Eppure, la lezione non è servita, anzi. Il prode Calderoli, appena insediato nel suo nuovo ministero, ha predisposto una “bozza” di legge sulla cosiddetta autonomia differenziata che, nella sostanza, ha lo scopo di replicare i contenuti di quella del 2009 estendendoli, su richiesta delle singole Regioni, anche ad ambiti che la riforma federalista della Costituzione non delegava alle Regioni. Anche in questo caso, il meccanismo pensato per derubare le Regioni più povere è lo stesso: prevedere il teorico obbligo di definire dei Lep, e poi però subito si stabilisce che «fino alla determinazione dei livelli essenziali nelle materie di cui al comma 1, per la determinazione, ai sensi dell’articolo 4, comma 1, delle risorse corrispondenti alle funzioni oggetto di trasferimento si applica il criterio della spesa storica sostenuta dalle amministrazioni statali nella Regione per l’erogazione dei servizi pubblici corrispondenti alle funzioni trasferite». Il grassetto che evidenza il riferimento alla spesa storica ovviamente è mio; commenti sui contenuti della bozza si possono trovare ad esempio sul Sole 24 Ore o su lavoce.info.

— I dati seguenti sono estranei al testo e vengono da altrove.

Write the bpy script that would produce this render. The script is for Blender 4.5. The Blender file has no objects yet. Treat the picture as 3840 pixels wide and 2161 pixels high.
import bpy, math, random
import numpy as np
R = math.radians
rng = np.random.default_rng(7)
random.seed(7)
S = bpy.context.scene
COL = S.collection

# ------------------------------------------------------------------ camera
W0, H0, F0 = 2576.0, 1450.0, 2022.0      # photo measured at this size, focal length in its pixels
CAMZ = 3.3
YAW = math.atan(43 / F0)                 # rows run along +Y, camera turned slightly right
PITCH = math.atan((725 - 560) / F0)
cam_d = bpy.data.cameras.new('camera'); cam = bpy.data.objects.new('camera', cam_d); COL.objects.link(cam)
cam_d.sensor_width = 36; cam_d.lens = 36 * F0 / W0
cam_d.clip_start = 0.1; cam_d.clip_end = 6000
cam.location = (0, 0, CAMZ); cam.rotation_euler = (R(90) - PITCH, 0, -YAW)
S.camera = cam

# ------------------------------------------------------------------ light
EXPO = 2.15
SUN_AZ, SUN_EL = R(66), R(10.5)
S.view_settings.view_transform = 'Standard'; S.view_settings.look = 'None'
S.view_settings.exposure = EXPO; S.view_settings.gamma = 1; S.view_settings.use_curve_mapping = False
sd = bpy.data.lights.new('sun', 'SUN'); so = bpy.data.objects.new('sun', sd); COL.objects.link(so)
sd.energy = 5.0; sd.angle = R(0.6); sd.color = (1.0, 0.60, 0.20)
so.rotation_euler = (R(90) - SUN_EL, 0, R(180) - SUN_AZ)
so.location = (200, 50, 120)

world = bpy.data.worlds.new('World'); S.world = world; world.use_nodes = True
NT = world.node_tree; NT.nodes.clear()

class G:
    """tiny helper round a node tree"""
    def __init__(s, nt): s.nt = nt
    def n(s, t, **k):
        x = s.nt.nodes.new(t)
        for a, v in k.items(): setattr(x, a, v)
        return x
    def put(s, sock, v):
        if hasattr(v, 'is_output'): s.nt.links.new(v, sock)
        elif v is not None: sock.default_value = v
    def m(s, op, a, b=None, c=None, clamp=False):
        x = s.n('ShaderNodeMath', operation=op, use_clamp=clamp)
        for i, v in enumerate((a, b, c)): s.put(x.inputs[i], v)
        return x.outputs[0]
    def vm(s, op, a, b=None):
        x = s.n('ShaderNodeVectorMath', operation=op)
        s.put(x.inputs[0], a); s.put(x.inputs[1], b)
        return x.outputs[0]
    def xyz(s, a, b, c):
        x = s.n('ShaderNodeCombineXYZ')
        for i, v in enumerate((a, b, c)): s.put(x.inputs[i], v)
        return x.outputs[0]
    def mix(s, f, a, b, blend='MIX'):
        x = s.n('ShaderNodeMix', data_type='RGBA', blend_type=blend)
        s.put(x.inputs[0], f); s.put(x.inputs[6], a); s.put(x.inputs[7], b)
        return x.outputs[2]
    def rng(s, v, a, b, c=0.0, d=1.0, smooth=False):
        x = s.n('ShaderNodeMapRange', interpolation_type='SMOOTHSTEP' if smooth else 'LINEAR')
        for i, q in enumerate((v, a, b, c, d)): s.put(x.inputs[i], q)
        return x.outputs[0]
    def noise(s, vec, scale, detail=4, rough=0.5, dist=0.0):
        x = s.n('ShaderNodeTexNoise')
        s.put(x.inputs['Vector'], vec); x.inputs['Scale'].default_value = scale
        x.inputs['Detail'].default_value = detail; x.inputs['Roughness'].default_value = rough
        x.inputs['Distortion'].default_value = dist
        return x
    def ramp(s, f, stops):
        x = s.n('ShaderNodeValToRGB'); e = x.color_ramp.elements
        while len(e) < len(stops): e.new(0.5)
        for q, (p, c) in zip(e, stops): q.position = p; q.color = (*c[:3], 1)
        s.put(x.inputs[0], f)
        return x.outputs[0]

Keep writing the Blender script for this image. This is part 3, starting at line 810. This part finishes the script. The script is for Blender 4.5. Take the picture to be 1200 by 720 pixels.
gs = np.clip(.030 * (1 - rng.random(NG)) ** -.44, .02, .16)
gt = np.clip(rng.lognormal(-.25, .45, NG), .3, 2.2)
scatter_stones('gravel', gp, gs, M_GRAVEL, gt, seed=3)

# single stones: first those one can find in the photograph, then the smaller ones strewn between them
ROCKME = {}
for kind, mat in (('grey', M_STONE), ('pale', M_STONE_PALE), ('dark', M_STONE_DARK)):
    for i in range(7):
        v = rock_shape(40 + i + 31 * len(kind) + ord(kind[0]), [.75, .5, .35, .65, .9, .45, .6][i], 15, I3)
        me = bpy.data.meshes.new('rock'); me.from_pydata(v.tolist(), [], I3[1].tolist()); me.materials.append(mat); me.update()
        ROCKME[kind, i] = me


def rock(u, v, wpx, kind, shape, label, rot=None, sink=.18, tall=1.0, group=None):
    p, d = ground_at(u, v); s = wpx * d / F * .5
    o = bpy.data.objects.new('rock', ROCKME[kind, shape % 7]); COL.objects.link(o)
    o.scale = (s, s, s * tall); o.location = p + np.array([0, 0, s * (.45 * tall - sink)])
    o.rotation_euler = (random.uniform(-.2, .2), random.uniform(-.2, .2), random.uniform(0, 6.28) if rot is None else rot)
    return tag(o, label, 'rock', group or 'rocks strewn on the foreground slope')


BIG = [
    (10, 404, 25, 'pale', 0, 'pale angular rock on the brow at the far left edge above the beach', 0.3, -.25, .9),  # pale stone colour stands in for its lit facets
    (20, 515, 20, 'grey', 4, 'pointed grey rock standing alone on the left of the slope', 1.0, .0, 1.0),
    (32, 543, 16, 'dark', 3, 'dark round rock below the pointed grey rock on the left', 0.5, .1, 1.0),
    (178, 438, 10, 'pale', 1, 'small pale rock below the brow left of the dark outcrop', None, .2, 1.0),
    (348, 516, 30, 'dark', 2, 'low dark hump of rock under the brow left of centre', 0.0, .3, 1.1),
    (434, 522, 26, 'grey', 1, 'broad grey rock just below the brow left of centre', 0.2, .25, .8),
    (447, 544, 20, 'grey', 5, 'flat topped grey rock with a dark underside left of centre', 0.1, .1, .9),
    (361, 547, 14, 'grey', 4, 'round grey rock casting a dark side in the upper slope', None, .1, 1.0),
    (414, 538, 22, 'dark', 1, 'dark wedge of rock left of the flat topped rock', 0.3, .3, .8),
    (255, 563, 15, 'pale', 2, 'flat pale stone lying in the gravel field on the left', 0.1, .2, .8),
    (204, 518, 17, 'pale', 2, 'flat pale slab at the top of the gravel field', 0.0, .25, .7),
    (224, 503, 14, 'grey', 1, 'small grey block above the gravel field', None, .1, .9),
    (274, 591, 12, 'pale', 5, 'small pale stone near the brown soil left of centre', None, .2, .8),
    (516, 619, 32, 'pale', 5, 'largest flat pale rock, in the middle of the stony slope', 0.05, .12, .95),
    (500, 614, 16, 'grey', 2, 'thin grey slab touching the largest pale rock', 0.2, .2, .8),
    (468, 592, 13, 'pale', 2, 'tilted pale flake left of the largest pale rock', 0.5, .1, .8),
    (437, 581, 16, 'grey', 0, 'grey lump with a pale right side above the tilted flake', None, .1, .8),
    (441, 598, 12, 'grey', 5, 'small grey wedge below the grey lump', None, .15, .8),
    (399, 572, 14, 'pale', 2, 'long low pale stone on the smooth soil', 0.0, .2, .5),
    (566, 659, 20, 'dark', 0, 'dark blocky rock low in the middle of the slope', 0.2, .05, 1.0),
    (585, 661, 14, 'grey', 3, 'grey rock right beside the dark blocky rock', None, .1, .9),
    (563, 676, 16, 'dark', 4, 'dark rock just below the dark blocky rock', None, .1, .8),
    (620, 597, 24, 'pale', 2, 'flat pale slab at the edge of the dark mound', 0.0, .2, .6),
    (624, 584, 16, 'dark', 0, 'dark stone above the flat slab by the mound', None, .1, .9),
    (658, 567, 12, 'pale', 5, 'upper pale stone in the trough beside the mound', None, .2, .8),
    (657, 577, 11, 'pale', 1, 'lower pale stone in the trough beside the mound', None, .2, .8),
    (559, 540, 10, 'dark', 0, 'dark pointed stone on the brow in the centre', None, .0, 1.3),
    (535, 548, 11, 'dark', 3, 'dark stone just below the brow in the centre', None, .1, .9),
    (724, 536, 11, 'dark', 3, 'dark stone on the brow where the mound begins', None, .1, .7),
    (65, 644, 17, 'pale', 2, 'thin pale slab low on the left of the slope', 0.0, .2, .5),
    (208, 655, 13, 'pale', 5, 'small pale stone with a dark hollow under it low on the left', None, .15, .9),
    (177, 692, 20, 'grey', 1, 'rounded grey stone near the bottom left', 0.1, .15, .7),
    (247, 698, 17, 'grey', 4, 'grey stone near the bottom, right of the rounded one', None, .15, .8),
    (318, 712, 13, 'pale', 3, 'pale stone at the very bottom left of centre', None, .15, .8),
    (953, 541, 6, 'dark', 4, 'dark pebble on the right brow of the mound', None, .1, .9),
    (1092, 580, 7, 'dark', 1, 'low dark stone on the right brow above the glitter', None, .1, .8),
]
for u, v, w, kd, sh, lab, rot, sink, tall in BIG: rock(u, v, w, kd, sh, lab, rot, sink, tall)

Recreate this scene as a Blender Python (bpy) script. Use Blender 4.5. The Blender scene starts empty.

Insomma, Calderoli, in perfetta coerenza col suo passato, tenta di fottere questo paese con l’ennesima porcata, accrescendo ulteriormente il divario tra Regioni ricche e povere e contemporaneamente sottraendo allo Stato centrale la possibilità di stabilire e applicare politiche nazionali coerenti su temi vitali. Anziché chiederci se la Meloni debba o meno portare con sé la figlia in viaggi all’estero, forse dovremmo preoccuparci di queste cose qui.